The famous spiritual leader of Tibet, who is in San Diego on his first official visit, received a celebrity’s welcome. The audience, which ranged from college students in backwards caps to men in blazers, stood and cheered as the Dalai Lama took the stage inside the RIMAC auditorium.

When the Dalai Lama put on a UCSD visor, the crowd went wild.

The audience was soon hushed, however, as the Dalai Lama began to talk about the perils of global warming, including rising sea levels and poor air quality. Using a simple but powerful metaphor, the Dalai Lama illustrated just how critical he feels the issues are.

“Look at birds: Even they respect their nests because they know their survival depends on it," he said. "This small blue planet is our only home. If we do not respect it, the entire planet and billions and billions of species will be affected. This is a question of life, a question of survival for the entire planet.”

As he spoke, audience members sat captivated, some wiping away tears or closing their eyes to better absorb what he was saying.

But the talk also offered hope. The Dalai Lama said change is possible and it starts with education based on the scientific research that shows global warming is happening.

He applauded scientists who have brought this data to light, including UCSD Scripps Institution of Oceanography scientists and Veerabhadran Ramanathan, who co-moderated the talk. He stressed that regardless of creed or political preference, the world must take heart to the facts. Somerville echoed those thoughts.

“There are no Democratic or Republican thermometers—and satellites are not liberal or conservative,” he said. “Everyone is entitled to their own opinion, but not their own set of facts.”

In order for change to truly take root, the Dalai Lama said everyone must work toward a common goal, too.
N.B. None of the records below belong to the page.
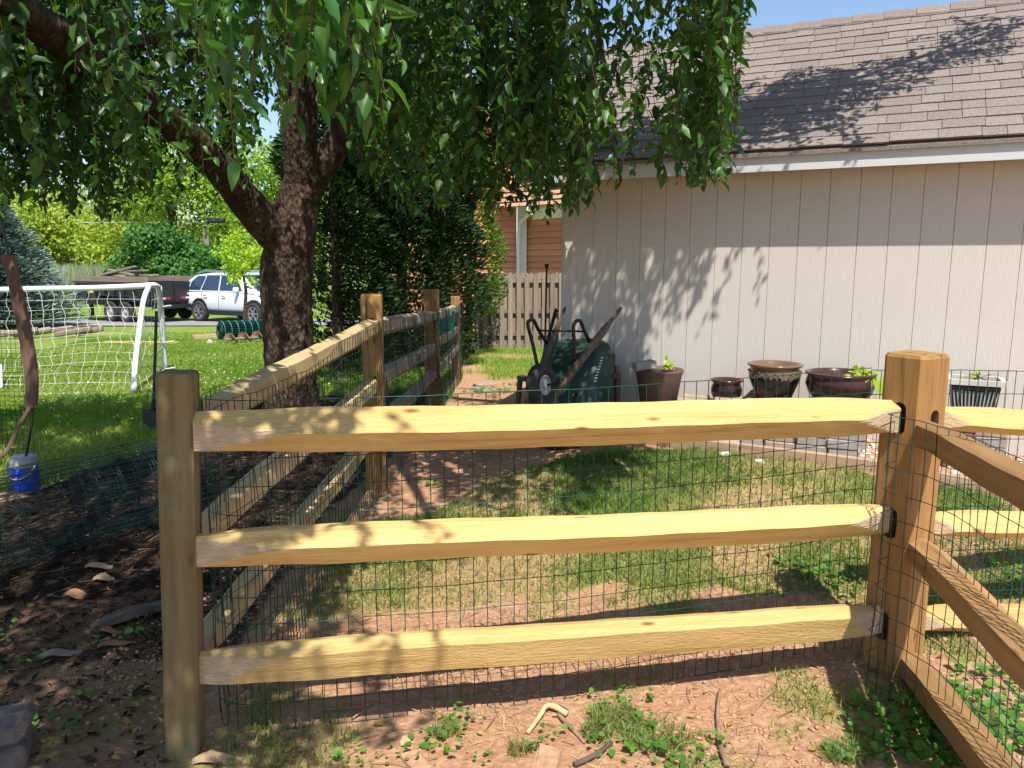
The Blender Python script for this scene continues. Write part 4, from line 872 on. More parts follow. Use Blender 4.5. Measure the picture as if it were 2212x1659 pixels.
# brown plastic trellis thing behind it, black shovel by the corner, rake pole
e = empty('plastic_stand', P(1325, 880, 6.15), 'dark brown plastic stand between the barrow and the clay pot', 'stand')
m_ = MB(); m_.beam(P(1318, 880, 6.2), P(1318, 785, 6.25), .06, .05); m_.beam(P(1333, 880, 6.2), P(1331, 790, 6.22), .05, .05); m_.beam(P(1306, 812, 6.2), P(1337, 812, 6.18), .05, .05); m_.build('frame', M['terracotta'], e)
m_ = MB(); m_.tube([P(1150, 860, 6.7), P(1200, 672, 6.9)], .016, 8); m_.tube([P(1200, 672, 6.9), P(1204, 668, 6.9)], .022, 8); props(m_.build('tool_handle', M['black_steel']), 'black tool handle leaning at the shed corner behind the barrow', 'tool')
e = empty('garden_tool', P(1168, 745, 9.2), 'dark metal stake with flared top standing before the picket fence', 'stake')
m_ = MB(); m_.tube([P(1176, 800, 8.6), P(1181, 580, 8.6)], .011, 8); m_.build('shaft', M['dark_rust'], e); m_ = MB(); m_.tube([P(1181, 582, 8.6), P(1181, 570, 8.6)], [.012, .028], 8); m_.build('head', M['dark_rust'], e)

# ------------------------------------------------------------------ PICKET FENCE + HOUSE
YF = 14.6
pf = empty('picket_fence', (P(1100, 757, YF).x, YF, g1(0, YF)), 'weathered grey shadowbox picket fence across the end of the yard', 'fence')
pb = P(1100, 757, YF).z; pt_ = P(1100, 590, YF).z
def picket(x, y, z0, z1, wd=.088):
    m_ = MB(); hh = z1-z0; v = [(-wd/2, -.009, 0), (wd/2, -.009, 0), (wd/2, -.009, hh-.035), (wd/4, -.009, hh), (-wd/4, -.009, hh), (-wd/2, -.009, hh-.035)]; v += [(a, .009, c) for a, b_, c in v]
    m_.add(v, [[0, 1, 2, 3, 4, 5], [11, 10, 9, 8, 7, 6]]+[[i, 6+i, 6+(i+1) % 6, (i+1) % 6] for i in range(6)])
    return mk('picket', m_.v, m_.f, M['old_wood'], pf, M=Matrix.Translation(Vector((x, y, z0))-pf.location) @ Matrix.Rotation(random.uniform(-.006, .006), 4, 'Y'))
x = P(1030, 757, YF).x
while x < 1.6:
    picket(x, YF-.03, pb+random.uniform(0, .02), pt_+random.uniform(-.015, .02)); x += .162
x = P(1030, 757, YF).x+.081
while x < 1.6: picket(x, YF+.06, pb, pt_+random.uniform(-.01, .02)); x += .162
for py in (606, 672, 720, 748):
    m_ = MB(); z = P(1100, py, YF).z; L_ = 2.6; m_.box((0, 0, 0), (L_, .036, .085)); mk('rail', m_.v, m_.f, M['old_wood_x'], pf, M=Matrix.Translation(Vector((P(1030, 700, YF).x+L_/2-.05, YF+.015, z))-pf.location))
m_ = MB(); q = P(1014, 762, 13.2); m_.box(q+Vector((0, 0, .8)), (.10, .09, 1.75), bev=.008); props(m_.build('fence_post', M['post']), 'bare orange wooden post standing left of the picket fence', 'post')
# house
YH = 22.0
hs = empty('house', P(1110, 760, YH), 'orange red clapboard house with white corner trim behind the picket fence', 'house')
def clap(x0, x1, z0, z1, y0, y1=None, par=hs, n=None, over=.165):
    y1 = y0 if y1 is None else y1; n = int((z1-z0)/over)
    d = Vector((x1-x0, y1-y0, 0)); L_ = d.length; d.normalize(); nn = Vector((d.y, -d.x, 0))
    for k in range(n):
        m_ = MB(); v = [(-L_/2, 0, 0), (L_/2, 0, 0), (L_/2, .0, over+.01), (-L_/2, .0, over+.01), (-L_/2, -.07, 0), (L_/2, -.07, 0), (L_/2, -.006, over+.01), (-L_/2, -.006, over+.01)]
        m_.add(v, [[0, 1, 2, 3], [5, 4, 7, 6], [4, 5, 1, 0], [6, 7, 3, 2], [4, 0, 3, 7], [1, 5, 6, 2]])
        R = Matrix((d, Vector((-d.y, d.x, 0)), Vector((0, 0, 1)))).transposed().to_4x4(); R.translation = Vector(((x0+x1)/2, (y0+y1)/2, z0+k*over))-par.location
        mk('clapboard', m_.v, m_.f, M['house_red'], par, M=R)
xL = P(1000, 500, YH).x; xC = P(1116, 500, YH).x; zG = -.3; zT = P(1100, 240, YH).z
m_ = MB(); m_.box(((xL+xC)/2-1.2, YH+1.3, (zG+zT)/2), (xC-xL+2.4, 2.5, zT-zG)); m_.build('wall', M['house_red'], hs)
clap(xL-.4, xC, zG, zT-.2, YH)
xD = P(1136, 500, YH).x
m_ = MB(); m_.box(((xC+xD)/2+.02, YH-.02, (zG+zT)/2), (xD-xC, .12, zT-zG)); m_.build('corner_board', M['white_pipe'], hs)
m_ = MB(); m_.tube([P(1118, 720, YH-.2), P(1121, 500, YH-.2), P(1125, 480, YH-.2), P(1150, 455, YH-.45), P(1158, 448, YH-.5)], .055, 8); m_.build('downspout', M['white_pipe'], hs)
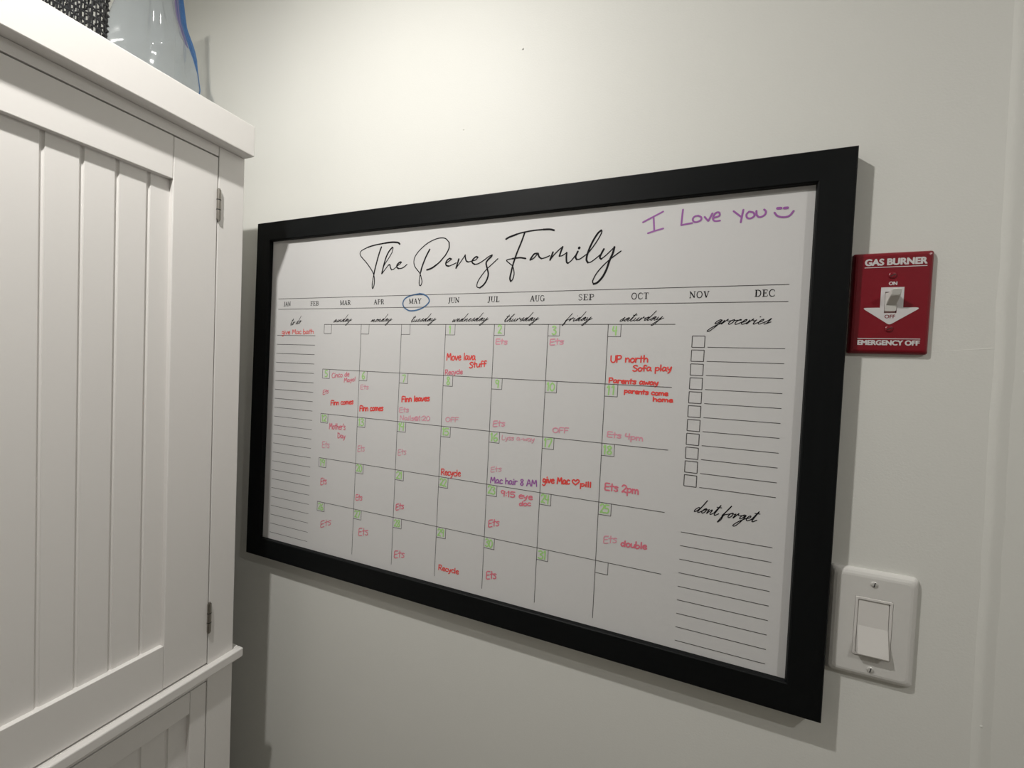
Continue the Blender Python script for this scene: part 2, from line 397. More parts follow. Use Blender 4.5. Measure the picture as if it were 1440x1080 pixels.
# cursive letters: x-height 1, drawn upright, slanted when set; last point is the joining point
CURSIVE = {
 'a': (1.05, [[(.68,.82),(.45,1.0),(.12,.6),(.08,.1),(.3,.08),(.68,.95),(.66,.25),(.8,0),(1.1,.4)]]),
 'b': (.9, [[(0,.3),(.3,2),(.1,.4),(.2,0),(.6,.3),(.5,.9),(.9,.8)]]),
 'c': (.85, [[(.55,.85),(.35,1),(.06,.5),(.2,0),(.5,.12),(.85,.5)]]),
 'd': (1.15, [[(.6,.8),(.4,1.0),(.08,.5),(.12,.05),(.4,.25),(.75,1.2),(.95,2.6),(.8,1.3),(.62,.2),(.8,0),(1.15,.4)]]),
 'e': (.75, [[(0,.35),(.4,.65),(.36,1),(.12,.8),(.06,.25),(.25,0),(.5,.12),(.78,.45)]]),
 'f': (.9, [[(.05,.2),(.4,1.5),(.5,2.3),(.3,1.2),(.05,-.9),(.1,-1.2),(.3,-.6),(.3,.3),(.9,.7)]]),
 'g': (1.0, [[(.68,.82),(.45,1.0),(.12,.6),(.12,.15),(.4,.3),(.72,.95),(.62,0),(.42,-.8),(.14,-1.4),(-.14,-1.35),(.02,-.8),(.5,-.1),(1.05,.45)]]),
 'h': (1.0, [[(.02,.2),(.4,1.5),(.62,2.3),(.35,1.7),(.05,.05),(.2,.5),(.5,.95),(.58,.7),(.55,.15),(.7,0),(1.02,.4)]]),
 'i': (.55, [[(.05,.9),(.02,.2),(.18,0),(.55,.4)],[(.2,1.45),(.24,1.5)]]),
 'm': (1.35, [[(.05,.9),(.02,.05),(.15,.4),(.42,.95),(.45,.1),(.6,.5),(.85,.95),(.88,.2),(1.0,0),(1.35,.4)]]),
 'n': (1.0, [[(.05,.9),(.02,.05),(.2,.45),(.48,.95),(.55,.7),(.52,.2),(.68,0),(1.0,.4)]]),
 'o': (.85, [[(.5,.95),(.2,.85),(.05,.3),(.25,0),(.52,.35),(.5,.9),(.4,1),(.6,.8),(.9,.85)]]),
 'r': (.85, [[(.05,.9),(.02,.03),(.2,.5),(.42,1.1),(.45,.85),(.6,.7),(.88,.75)]]),
 's': (.8, [[(.0,.3),(.35,.8),(.5,1.15),(.48,.6),(.38,.1),(.12,.0),(.4,.1),(.8,.42)]]),
 't': (.75, [[(.0,.4),(.3,2.1),(.2,.6),(.22,.05),(.4,0),(.75,.4)],[(-.1,1.6),(.6,1.62)]]),
 'u': (1.0, [[(.02,.9),(.0,.25),(.18,0),(.45,.35),(.62,.95),(.58,.25),(.7,0),(1.02,.4)]]),
 'w': (1.1, [[(.02,.9),(.05,.1),(.2,.05),(.45,.8),(.47,.1),(.65,.05),(.9,.95),(1.15,.8)]]),
 'y': (1.0, [[(.02,.9),(.0,.3),(.2,.08),(.5,.5),(.68,1),(.56,0),(.36,-.8),(.1,-1.35),(-.14,-1.25),(.06,-.7),(.5,-.05),(1.1,.55)]]),
}
def set_cursive(bm, word, x0, x1, base0, base1, xh, w, y, slant=.42, connect=True):
    """whole word as joined script, fitted between x0 and x1"""
    adv = 0; lines = []; run = []
    for ch in word:
        if ch == ' ':
            adv += .55
            if run: lines.append(run); run = []
            continue
        a, st = CURSIVE[ch]
        run = run + [(p[0] + adv + slant*p[1], p[1]) for p in st[0]]
        if ch in 'sr' or not connect: pass
        for extra in st[1:]: lines.append([(p[0] + adv + slant*p[1], p[1]) for p in extra])
        adv += a
    if run: lines.append(run)
    xs = [p[0] for l in lines for p in l]; lo, hi = min(xs), max(xs)
    for l in lines:
        pts = []
        for px, pz in l:
            t = (px - lo) / (hi - lo)
            pts.append((x0 + t*(x1 - x0), base0 + t*(base1 - base0) + pz*xh))
        ribbon(bm, pts, w, y)
# printed serif capitals, height 1: (width, [(stroke weight, points)])
K, H_ = .17, .085
SERIF = {
 'J': (.42, [(K,[(.28,1),(.28,.2)]),(.13,[(.28,.24),(.22,.0),(.08,-.1),(.0,.02)]),(H_,[(.12,.98),(.42,.98)])]),
 'A': (.78, [(H_,[(.1,.02),(.38,1)]),(K,[(.38,.98),(.66,.02)]),(H_,[(.2,.35),(.55,.35)]),(H_,[(0,.02),(.22,.02)]),(H_,[(.52,.02),(.8,.02)])]),
 'N': (.82, [(H_,[(.12,.02),(.12,.98)]),(K,[(.12,.95),(.68,.05)]),(H_,[(.68,.02),(.68,.98)]),(H_,[(0,.02),(.24,.02)]),(H_,[(0,.98),(.18,.98)]),(H_,[(.56,.98),(.82,.98)])]),
 'F': (.6, [(K,[(.17,.02),(.17,.98)]),(H_,[(0,.98),(.58,.98),(.58,.76)]),(H_,[(.17,.52),(.44,.52)]),(H_,[(.44,.64),(.44,.4)]),(H_,[(0,.02),(.36,.02)])]),
 'E': (.64, [(K,[(.17,.02),(.17,.98)]),(H_,[(0,.98),(.56,.98),(.57,.78)]),(H_,[(.17,.52),(.42,.52)]),(H_,[(.42,.64),(.42,.4)]),(H_,[(0,.02),(.58,.02),(.62,.24)])]),
 'B': (.68, [(K,[(.17,.02),(.17,.98)]),(H_,[(0,.98),(.35,.98)]),(.1,[(.35,.98),(.53,.87),(.53,.65),(.35,.53)]),(H_,[(.17,.53),(.35,.53)]),(.11,[(.35,.53),(.6,.4),(.6,.14),(.35,.02)]),(H_,[(0,.02),(.35,.02)])]),
 'M': (.98, [(H_,[(.12,.02),(.14,.98)]),(K,[(.14,.96),(.47,.05)]),(H_,[(.47,.05),(.8,.96)]),(K,[(.82,.98),(.84,.02)]),(H_,[(0,.02),(.24,.02)]),(H_,[(.0,.98),(.16,.98)]),(H_,[(.78,.98),(.98,.98)]),(H_,[(.68,.02),(.99,.02)])]),
 'R': (.76, [(K,[(.17,.02),(.17,.98)]),(H_,[(0,.98),(.35,.98)]),(.1,[(.35,.98),(.56,.86),(.56,.62),(.35,.5)]),(H_,[(.17,.5),(.35,.5)]),(K*.9,[(.36,.5),(.64,.03)]),(H_,[(0,.02),(.34,.02)]),(H_,[(.6,.02),(.77,.02)])]),
 'P': (.64, [(K,[(.17,.02),(.17,.98)]),(H_,[(0,.98),(.35,.98)]),(.11,[(.35,.98),(.58,.86),(.58,.6),(.35,.47)]),(H_,[(.17,.47),(.35,.47)]),(H_,[(0,.02),(.36,.02)])]),
 'Y': (.74, [(K,[(.1,.97),(.38,.45)]),(H_,[(.66,.97),(.38,.45)]),(K,[(.38,.47),(.38,.02)]),(H_,[(0,.98),(.24,.98)]),(H_,[(.54,.98),(.77,.98)]),(H_,[(.22,.02),(.54,.02)])]),
 'U': (.78, [(K,[(.16,.98),(.16,.3)]),(.08,[(.16,.3),(.24,.06),(.42,.0),(.58,.08),(.64,.3)]),(H_,[(.64,.3),(.64,.98)]),(H_,[(0,.98),(.32,.98)]),(H_,[(.52,.98),(.77,.98)])]),
 'L': (.6, [(K,[(.17,.02),(.17,.98)]),(H_,[(0,.98),(.34,.98)]),(H_,[(0,.02),(.56,.02),(.59,.26)])]),
 'G': (.8, [(.12,[(.42,1),(.2,.9),(.08,.5),(.2,.1),(.44,0)]),(H_,[(.42,1),(.6,.94),(.68,.76)]),(H_,[(.44,0),(.62,.06),(.68,.14)]),(K,[(.68,.05),(.68,.42)]),(H_,[(.5,.42),(.8,.42)])]),
 'S': (.56, [(.09,[(.48,.78),(.44,.92),(.28,1),(.1,.88),(.1,.7),(.28,.54),(.46,.38),(.48,.18),(.3,.02),(.14,.05),(.06,.24)])]),
 'O': (.84, [(.12,[(.42,1),(.2,.9),(.08,.5),(.2,.1),(.42,0)]),(.12,[(.42,0),(.64,.1),(.76,.5),(.64,.9),(.42,1)])]),
 'C': (.74, [(.12,[(.44,1),(.2,.9),(.08,.5),(.2,.1),(.44,0)]),(H_,[(.44,1),(.6,.94),(.67,.74)]),(H_,[(.44,0),(.6,.05),(.7,.22)])]),
 'T': (.7, [(K,[(.35,.02),(.35,.98)]),(H_,[(.02,.76),(.03,.98),(.67,.98),(.68,.76)]),(H_,[(.18,.02),(.52,.02)])]),
 'V': (.76, [(K,[(.12,.97),(.4,.02)]),(H_,[(.64,.97),(.4,.02)]),(H_,[(0,.98),(.26,.98)]),(H_,[(.52,.98),(.76,.98)])]),
 'D': (.78, [(K,[(.17,.02),(.17,.98)]),(H_,[(0,.98),(.35,.98)]),(.12,[(.35,.98),(.6,.86),(.7,.5),(.6,.14),(.35,.02)]),(H_,[(0,.02),(.35,.02)])]),
}
def set_serif(bm, word, x0, x1, z0, z1, h, y):
    tot = sum(SERIF[c][0] for c in word) + .1*(len(word) - 1); k = (x1 - x0) / tot; a = 0
    for c in word:
        w, st = SERIF[c]
        for sw, pts in st:
            ribbon(bm, [(x0 + (a + p[0])*k, z0 + (z1 - z0)*(a + p[0])/tot + p[1]*h) for p in pts], sw*h*1.05, y, cap=False, smooth=len(pts) > 4 or sw in (.1, .11, .12, .08))
        a += w + .1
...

“We need full cooperation based on a clear realization that we are all one. Each and every individual’s future depends on the entire humanity, especially right now.”

Some moments of comic relief were also peppered in to the talk. As the Dalai Lama spoke about how a growing world population would only compound these environmental issues, he joking suggested that more people become monks as a means of birth control. That sense of humor was an unexpected delight for audience member Tatiana Southard, who drove down from Encinitas.

“I knew he was intelligent and compassionate, but I had no idea he was so charming and funny,” she said. “I loved listening to him.”

Listening to him talk was, in fact, a lifelong dream come to fruition. As a small child Southard traveled to the Far East with her parents. As she slept on the plane, her parents woke her just in time to see Mount Everest peaking through the clouds.

That moment sparked a curiosity and deep love for Nepalese and Tibetan cultures. She has spent years studying the Dalai Lama’s teachings, and Wednesday morning, she was among the thousands who stood and cheered for him as he put on that UCSD visor. 

“I was honored to hear him speak. I was prepared to walk out of that auditorium feeling guilty for all the things I’m not doing but could be—but I appreciate that he offered encouragement. His optimism makes me optimistic.”

The series of talks will continue Wednesday afternoon at the  University of San Diego, where he will give a talk titled "Cultivating Peace and Justice"—and Thursday morning at San Diego State University, where he will give a talk titled “Upholding Universal Ethics and Compassion in Challenging Times."